Giovanni Cantoni nel ricordo dei suoi militanti
Stefano Nitoglia, Cristianità n. 401 (2020)
Ho conosciuto Giovanni Cantoni nel 1975 e ne sono rimasto affascinato. Entrai, allora, in Alleanza Cattolica (AC), nella Croce romana dedicata alla Madonna del Miracolo. Ebbi così modo di conoscere Cantoni più a fondo, e quello che in lui e di lui mi colpì particolarmente fu quel suo interessarsi sempre delle persone, dei loro bisogni più disparati, non solo spirituali, sempre con quel suo caratteristico prenderti sottobraccio, e la sua capacità di offrire risposte concrete. In poche parole mi colpì la sua umanità, la sua paternità spirituale, la sua carità, quella sulla quale, alla fine, secondo la Scrittura, saremo giudicati.
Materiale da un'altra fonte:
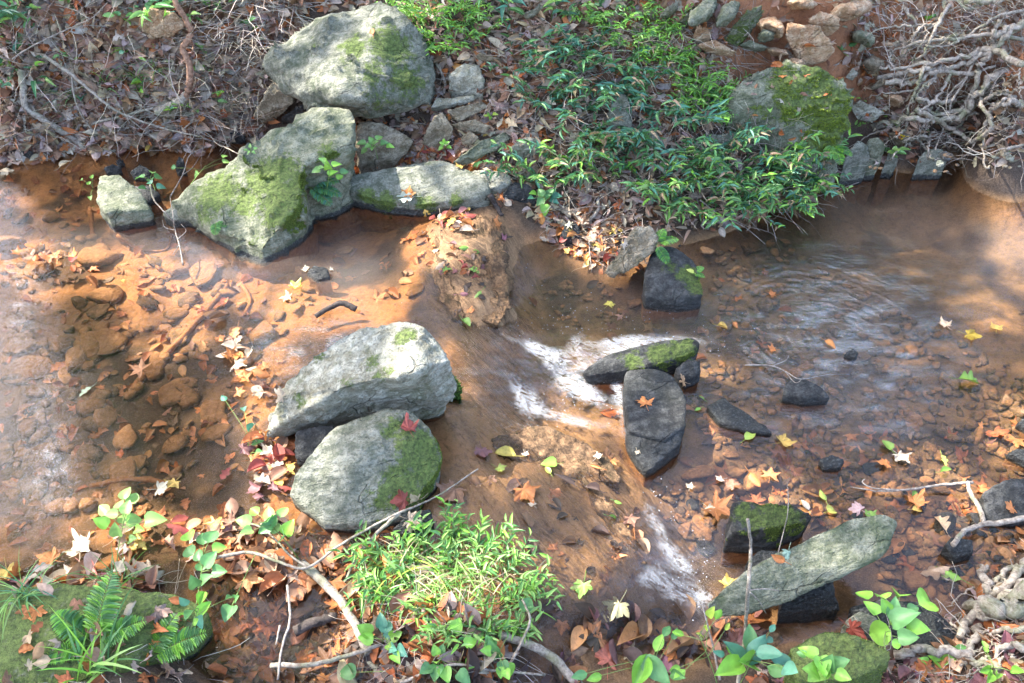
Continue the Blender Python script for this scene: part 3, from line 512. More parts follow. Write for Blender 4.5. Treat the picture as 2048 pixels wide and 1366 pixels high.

Dopo sei anni di militanza in AC, venne il 1981, con il referendum sull’aborto proposto dal Movimento per la Vita, che fu accusato da alcuni, con un ragionamento infondato — ma lo compresi pienamente solo molto dopo —, di «minimalismo». Fui tra questi e abbandonai Alleanza Cattolica per altre esperienze, lasciate pure quelle venticinque anni dopo.
Nel 2013, rimasto solo, ma con il tarlo dei talenti da usare che dentro mi rodeva, mi ricordai di Cantoni, della sua paternità spirituale, la cui memoria, per tanti anni, aveva costituito il mio unico legame con lui. Decisi, quindi, di chiamare Attilio Tamburrini, altro militante storico di AC al quale ero rimasto legato, e di chiedergli di poter frequentare le riunioni della Croce romana Regina Salus Populi Romani. Mi fu caritatevolmente accordato. Era il mese di aprile del 2013. Da poco Cantoni era stato colpito dal male che dopo sette anni di lungo calvario, sopportato eroicamente, lo avrebbe portato alla pace eterna. Iniziai, così, il mio «noviziato» in AC, dove, finalmente, ho ritrovato la mia vocazione.
Mi piace pensare che questo mio ritorno, dopo trentadue anni di esodo, sia dovuto anche alle sofferenze espiatorie di Giovanni Cantoni.